Wilkins v. Ellett

Decision Date16 April 1883
Citation27 L.Ed. 718,108 U.S. 256,2 S.Ct. 641
PartiesWILKINS v. ELLETT, Adm'r, etc
CourtU.S. Supreme Court

W. Y. C. Humes and D. H. Poston, for plaintiff in error.

S. P. Walker and R. T. McNeal, for defendant in error.

GRAY, J.

This is an action of assumpsit on the common counts, brought in the circuit court of the United States for the western district of Tennessee. The plaintiff is a citizen of Virginia, and sues as administrator, appointed in Tennessee, of the estate of Thomas N. Quarles. The defendant is a citizen of Tennessee, and surviving partner of the firm of F. H. Clark & Co. The answer sets up that Quarles was a citizen of Alabama at the time of his death; that the sum sued for has been paid to William Goodloe, appointed his administrator in that state, and has been inventoried and accounted for by him upon a final settlement of his administration; and that there are no creditors of Quarles in Tennessee. The undisputed facts, appearing by the bill of exceptions, are as follows:

Quarles was born at Richmond, Virginia, in 1835. In 1839 his mother, a widow, removed with him, her only child, to Courtland, Alabama. They lived there together until 1856, and she made her home there until her death, in 1864. In 1856 he went to Memphis, Tennessee, and there entered the employment of F. H. Clarke & Co., and continued in their employment as a clerk, making no investments himself, but leaving his surplus earnings on interest in their hands until January, 1866, when he went to the house of a cousin in Courtland, Alabama, and while there died by an accident, leaving personal estate in Alabama. On the twenty-seventh of January, 1866, Goodloe took out letters of administration in Alabama, and in February, 1866, went to Memphis, and there, upon exhibiting his letters of administration, received from defendant the sum of money due to Quarles, amounting to $3,455.22, (which is the same for which this suit is brought,) and included it in his inventory and in his final account, which was allowed by the probate court in Alabama. There were no other debts due from Quarles in Tennessee. All his next of kin resided in Virginia or in Alabama; and no administration was taken out on his estate in Tennessee until June, 1866, when letters of administration were there issued to the plaintiff.

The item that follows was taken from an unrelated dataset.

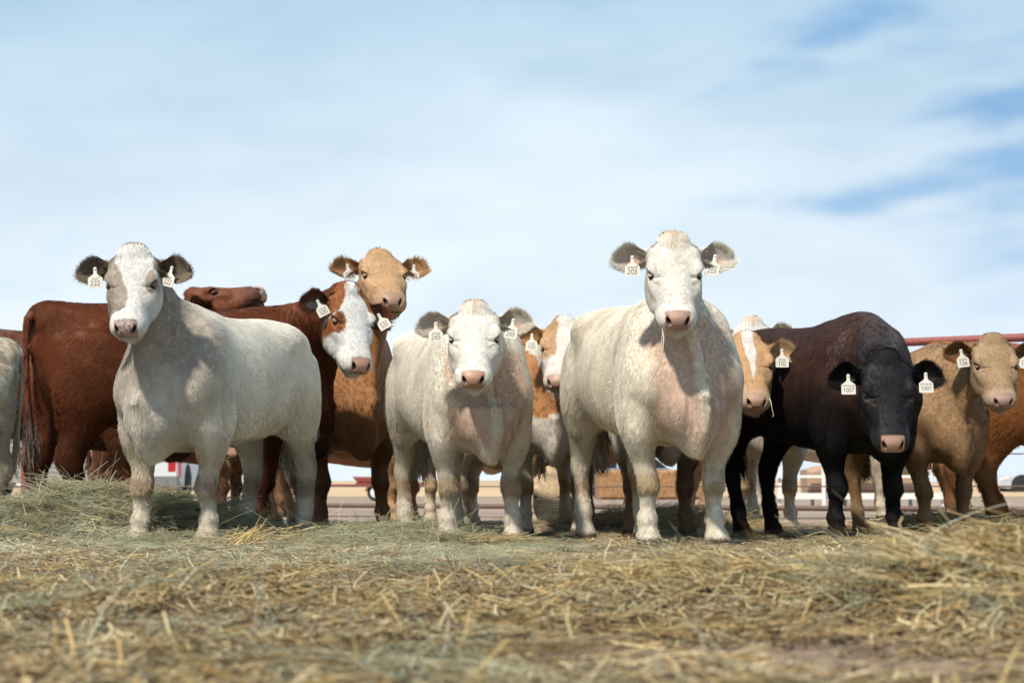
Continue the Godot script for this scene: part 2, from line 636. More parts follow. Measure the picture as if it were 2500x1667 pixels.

There was conflicting evidence upon the question whether the domicile of Quarles at the time of his death was in Alabama or Tennessee. The jury found that it was in Tennessee, under instructions, the correctness of which we are not prepared to affirm, but need not consider, because, assuming them to be correct, we are of opinion that the court erred in instructing the jury that if the domicile was in Tennessee they must find for the plaintiff; and in refusing to instruct them, as requested by the defendant, that the payment to the Alabama administrator before the appointment of one in Tennessee, and there being no Tennessee creditors, was a valid discharge of the defendant, without reference to the domicile.